EXERCISE PROMPT: Go through the data below line by line and count those containing the word "from". Reply with the count only.

────────────────────────────────────────

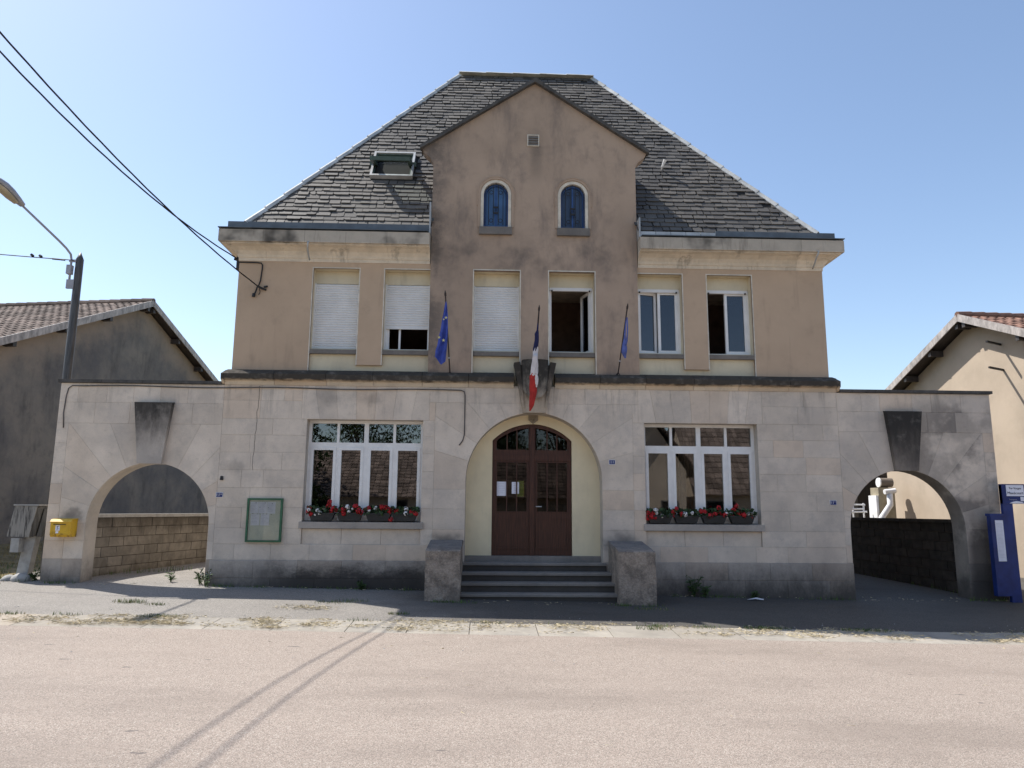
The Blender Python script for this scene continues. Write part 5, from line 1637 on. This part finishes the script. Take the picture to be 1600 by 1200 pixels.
# =================================================================== planters with geraniums
def planter(x, idx, lab, reds, whites, seed):
    rnd = random.Random(seed)
    z = 1.412; y = .05
    t = thing('planter', lab, 'planter', (x, y, z), 'geranium planters on the window sills')
    w = .25; tz = .15
    P0 = [(x-w*.8, y-.06, z), (x+w*.8, y-.06, z), (x+w*.8, y+.06, z), (x-w*.8, y+.06, z)]
    P1 = [(x-w, y-.085, z+tz), (x+w, y-.085, z+tz), (x+w, y+.085, z+tz), (x-w, y+.085, z+tz)]
    m = MB(); m.add(P0+P1, [(3,2,1,0), (0,1,5,4), (1,2,6,5), (2,3,7,6), (3,0,4,7)])
    m.box(x-w-.008, x+w+.008, y-.094, y-.075, z+tz-.025, z+tz+.004).box(x-w-.008, x+w+.008, y+.075, y+.094, z+tz-.025, z+tz+.004)
    m.quad((x-w, y-.07, z+tz-.02), (x+w, y-.07, z+tz-.02), (x+w, y+.07, z+tz-.02), (x-w, y+.07, z+tz-.02))
    obj('planter_box', m, M['planter'], t)
    f = MB()
    def leafdisk(c, r_, nrm):
        u = nrm.orthogonal().normalized(); v = nrm.cross(u)
        pts_ = [c+(u*cos(a)+v*sin(a))*r_*(1+.15*sin(3*a)) + nrm*r_*.2*abs(sin(1.5*a)) for a in [2*pi*k/7 for k in range(7)]]
        f.add([c-nrm*r_*.15]+pts_, [(0, k+1, (k+1) % 7+1) for k in range(7)])
    for i in range(130):
        c = Vector((x+rnd.uniform(-w*1.15, w*1.15), y+rnd.uniform(-.12, .10), z+tz+rnd.uniform(-.03, .15)*(1-.3*rnd.random())))
        leafdisk(c, rnd.uniform(.018, .038), Vector((rnd.gauss(0, .6), rnd.gauss(-.4, .5), rnd.gauss(.6, .4))).normalized())
    fl = obj('foliage', f, M['leaf'], t)
    def umbel(mb, c, r_):
        for k in range(26):
            d = Vector((rnd.gauss(0, 1), rnd.gauss(-.3, 1), rnd.gauss(.3, 1))).normalized()
            p = c+d*r_*rnd.uniform(.7, 1.0); u = d.orthogonal().normalized(); v = d.cross(u); s_ = r_*rnd.uniform(.3, .5)
            mb.add([p+d*s_*.3, p+u*s_, p+v*s_, p-u*s_, p-v*s_], [(0,1,2), (0,2,3), (0,3,4), (0,4,1)])
    stems = MB()
    for pts_, mt, nm in ((reds, M['redflower'], 'red_flower'), (whites, M['whiteflower'], 'white_flower')):
        for (u, h, r_) in pts_:
            mb = MB(); c = Vector((x+u, y-.05+rnd.uniform(-.06, .03), z+tz+h))
            umbel(mb, c, r_); obj(nm, mb, mt, t)
            stems.tube([(x+u*.7, y, z+tz-.01), c], .003, 4)
    obj('stem', stems, M['leaf'], t)
R_ = random.Random(11)
specs = []
for wi, (a, b) in enumerate(GW):
    xs_ = [a+.38, a+.93, a+1.50, a+2.02] if wi == 0 else [a+.28, a+.82, a+1.38, a+1.95]
    for k, x_ in enumerate(xs_): specs.append((wi, k, x_))
names = ['leftmost', 'second from the left', 'third from the left', 'rightmost']
sides = ["left window's sill", "right window's sill"]
fl_ = {
 (0,0): ([(-.27,.02,.05),(-.25,.10,.045),(-.20,-.02,.05),(.13,.14,.06),(.16,.22,.05),(.23,.10,.05),(.2,.04,.04)], [(-.24,.06,.04),(-.08,.05,.045),(-.03,.0,.045),(-.12,-.03,.035),(.04,.09,.035)]),
 (0,1): ([(-.26,.06,.05),(-.12,.05,.07),(-.10,-.01,.05),(.12,.12,.07),(.18,.05,.06),(.10,-.02,.045),(.24,.02,.05)], [(-.04,.12,.05),(.0,.03,.035),(.06,.08,.03)]),
 (0,2): ([(-.26,.06,.055),(-.19,.10,.05),(.06,.12,.055),(.14,.11,.055),(.21,.08,.05),(.26,-.12,.05),(.22,.02,.04)], [(-.06,.10,.045),(-.22,.0,.035),(-.18,.05,.03)]),
 (0,3): ([(-.26,.07,.05),(-.2,.02,.055),(-.15,.06,.045),(.14,.02,.06),(.22,.0,.055)], [(.03,.09,.05),(.03,.0,.05),(.1,-.03,.03)]),
 (1,0): ([(-.24,.04,.06),(-.18,-.02,.06),(-.25,-.06,.05),(-.14,.04,.05),(-.1,-.05,.04)], [(-.09,.11,.05),(-.07,.05,.04),(.04,-.01,.045)]),
 (1,1): ([(-.28,.08,.05),(-.22,.14,.045),(-.26,.0,.045),(-.12,.03,.05)], [(-.04,.03,.055),(.1,.05,.04),(-.2,.12,.025)]),
 (1,2): ([(-.27,.09,.055),(-.2,.08,.05),(.08,.16,.05),(-.1,.0,.06),(.1,.03,.06),(0,.04,.05),(.2,.02,.05)], [(.24,.05,.04),(.26,-.02,.03)]),
 (1,3): ([(-.12,.20,.05),(-.18,.12,.05),(-.05,.05,.06),(.02,.02,.06),(.18,-.01,.05),(-.2,.0,.05)], [(.12,.04,.045),(.2,.05,.035)]),
}
for wi, k, x_ in specs:
    reds, whites = fl_[(wi, k)]
    planter(x_, k, 'geranium planter, %s of four on the %s' % (names[k], sides[wi]), reds, whites, 50+wi*10+k)

# =================================================================== ground growth and litter
def blades(name, pts, mat, h, w, seed, lay=False, kindname='stuff'):
    rnd = random.Random(seed); m = MB()
    for (x, y, n, r_, hh) in pts:
        for i in range(n):
            a = rnd.uniform(0, 2*pi); rr = r_*rnd.random()**.7
            px, py = x+cos(a)*rr*1.6, y+sin(a)*rr*.6; z = zg(px, py)
            if lay:
                d = rnd.uniform(0, 2*pi); L = h*hh*rnd.uniform(.5, 1.2); zz = z+.012+rnd.uniform(0, .02)
                m.add([(px, py, zz), (px+cos(d)*L, py+sin(d)*L, zz+rnd.uniform(-.004, .02)), (px+cos(d)*L-sin(d)*w, py+sin(d)*L+cos(d)*w, zz+.004), (px-sin(d)*w, py+cos(d)*w, zz+.004)], [(0,1,2,3)])
            else:
                L = h*hh*rnd.uniform(.4, 1.2); t_ = rnd.uniform(0, 2*pi); l = rnd.uniform(.1, .7)
                b = rnd.uniform(0, pi); ux, uy = cos(b)*w, sin(b)*w
                mx, my = px+cos(t_)*L*l*.4, py+sin(t_)*L*l*.4
                tx, ty = px+cos(t_)*L*l, py+sin(t_)*L*l
                m.add([(px-ux, py-uy, z), (px+ux, py+uy, z), (mx+ux*.7, my+uy*.7, z+L*.6), (mx-ux*.7, my-uy*.7, z+L*.6), (tx, ty, z+L*.9)], [(0,1,2,3), (3,2,4)])
    o = obj(name, m, mat); kind(o, kindname); return o
rg_ = random.Random(21)
strawp = []
for i in range(420):
    x = rg_.uniform(-9, 9)
    dens = 1.0 if -7 < x < -1 else .45
    if rg_.random() < dens and (mnoise.noise(Vector((x*.9, 3.1, 0))) > -.15 or rg_.random() < .2):
        strawp.append((x, -3.4+rg_.uniform(-.36, .36), rg_.randint(10, 50), rg_.uniform(.08, .28), 1))
strawp += [(-4.0, -2.15, 160, .3, 1), (-3.7, -2.2, 60, .2, 1), (-1.9, -3.1, 60, .3, .8)]
for x in range(-12, 12): strawp.append((x+rg_.random(), -1.25+rg_.uniform(-.1, .1) if -1.4 < x < 1.4 else -.12, 10, .3, .7))
for i in range(60): strawp.append((rg_.uniform(-10, 10), rg_.uniform(-9, -4), 1, .02, .8))
blades('straw', strawp, M['straw'], .085, .004, 5, True)
gp = []
for (x, n) in ((-7.3, 40), (-6.0, 90), (-5.8, 60), (-2.9, 30), (-.9, 35), (1.75, 90), (2.5, 60), (3.3, 110), (3.6, 80), (4.9, 130), (5.2, 80), (-8.2, 60), (.2, 14), (7.5, 12)):
    gp.append((x, -3.12, n, .16, 1))
gp += [(-6.9, -1.95, 130, .2, 1.1), (-6.4, -2.1, 50, .15, .8), (-2.35, -2.5, 60, .12, .9), (-3.6, -1.6, 60, .25, .8), (-3.3, -1.4, 50, .2, 1), (1.9, -1.6, 50, .25, .9), (1.6, -3.3, 70, .15, 1.2)]
blades('kerb_grass', gp, M['grassgreen'], .065, .004, 8)
gd = [(a+rg_.uniform(-.15, .15), y+rg_.uniform(-.04, .04), n//2, r_, h_*.8) for a, y, n, r_, h_ in gp]
blades('dry_kerb_grass', gd, M['grassdry'], .06, .004, 9)
vg = [(rg_.uniform(-19, -10.4), rg_.uniform(-2.6, 9), 26, .35, rg_.uniform(.5, 1.2)) for i in range(420)]
blades('verge_grass', vg, M['grassdry'], .09, .006, 12)
vg = [(rg_.uniform(-14, -9.9), rg_.uniform(-2.4, 3), 12, .25, rg_.uniform(.5, 1.2)) for i in range(90)]
blades('verge_grass', vg, M['grassgreen'], .10, .006, 13)
bg = [(x, .0-.12, rg_.randint(3, 14), .14, rg_.uniform(.3, .9)) for x in [rg_.uniform(-6.3, -2.1) for i in range(26)]+[rg_.uniform(2.2, 6.4) for i in range(22)]+[rg_.uniform(-9.6, -8.8) for i in range(10)]+[rg_.uniform(8.8, 10.2) for i in range(12)]]
bg += [(-9.3+.12*i, .75+.35*i*.4, 10, .15, 1) for i in range(14)]+[(9.05, .8+.4*i, 14, .15, 1) for i in range(12)]+[(rg_.uniform(-2.1, -1.2), -1.32, 12, .12, .5) for i in range(8)]+[(rg_.uniform(1.4, 2.2), -1.3, 12, .1, .5) for i in range(8)]
blades('wall_foot_grass', bg, M['grassgreen'], .12, .005, 14)

def weed(x, y, h, n, lab, seed, flowers=False):
    rnd = random.Random(seed); z = zg(x, y)
    t = thing('weed', lab, 'plant', (x, y, z), 'weeds at the foot of the walls')
    st_ = MB(); lf = MB(); fw2 = MB()
    for i in range(n):
        a = rnd.uniform(0, 2*pi); L = h*rnd.uniform(.5, 1); tx, ty = x+cos(a)*L*.35, y-abs(sin(a))*L*.25
        st_.tube([(x, y, z-.02), ((x+tx)/2, (y+ty)/2, z+L*.6), (tx, ty, z+L)], [.006, .004, .002], 4)
        for k in range(9):
            f_ = rnd.uniform(.2, 1); c = Vector((x+(tx-x)*f_, y+(ty-y)*f_, z+L*f_)); d = Vector((rnd.gauss(0, 1), rnd.gauss(-.2, 1), rnd.gauss(.2, .5))).normalized()
            s_ = rnd.uniform(.025, .05); v = d.orthogonal().normalized()
            lf.add([c, c+d*s_+v*s_*.35, c+d*s_*2, c+d*s_-v*s_*.35], [(0,1,2,3)])
            if flowers and f_ > .55 and rnd.random() < .6:
                p = c+d*.04; 
                for q in range(4):
                    e = Vector((rnd.gauss(0, 1), rnd.gauss(0, 1), rnd.gauss(0, 1))).normalized()*.009; g2 = e.orthogonal().normalized()*.009
                    fw2.add([p-e, p-g2, p+e, p+g2], [(0,1,2,3)])
    obj('stem', st_, M['weed'], t); obj('leaf', lf, M['weed'], t)
    if flowers: obj('flower', fw2, M['litter'], t)
weed(-6.36, -.08, .42, 5, 'flowering weed at the right foot of the left arch', 31, True)
weed(-6.55, .12, .28, 6, 'low weed inside the right foot of the left arch', 32)
weed(-7.2, .35, .22, 5, 'thin weed standing alone inside the left arch', 33)
weed(3.15, -.12, .42, 14, 'spreading dark weed at the wall foot below the right window', 34)
weed(3.35, -.15, .26, 10, 'low clump of weed just right of the spreading dark weed', 35)
weed(4.35, -.12, .14, 8, 'flat weed at the wall foot beside the white litter', 36)
weed(-9.75, .15, .22, 9, 'small weed between the meter box post and the gateway', 37)
weed(-3.35, -.12, .18, 9, 'small weed at the wall foot below the left window', 38)
weed(-10.4, -.3, .14, 10, 'small green weed in front of the meter box', 39)
lt = thing('litter', 'crumpled white litter on the dark pavement below the right window', 'litter', (4.25, -.35, zg(4.25, -.35)))
m = MB(); zz = zg(4.25, -.35)
m.add([(4.1, -.38, zz+.01), (4.25, -.42, zz+.03), (4.3, -.33, zz+.05), (4.15, -.3, zz+.012), (4.42, -.4, zz+.008), (4.45, -.33, zz+.02)], [(0,1,2,3), (1,4,5,2)])
obj('paper', m, M['litter'], lt)
# loose grit along the kerb and at the gateway
gm = MB(); rr_ = random.Random(4)
for i in range(260):
    x = rr_.uniform(-10, 10); y = rr_.choice((rr_.uniform(-3.9, -3.3), rr_.uniform(-3.5, -2.4), rr_.uniform(-6, -4)))
    rock(gm, (x, y, zg(x, y)+.004), rr_.uniform(.004, .012), i)
kind(obj('grit', gm, M['concrete']), 'stuff')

────────────────────────────────────────

OUTPUT FOR THIS TASK: 2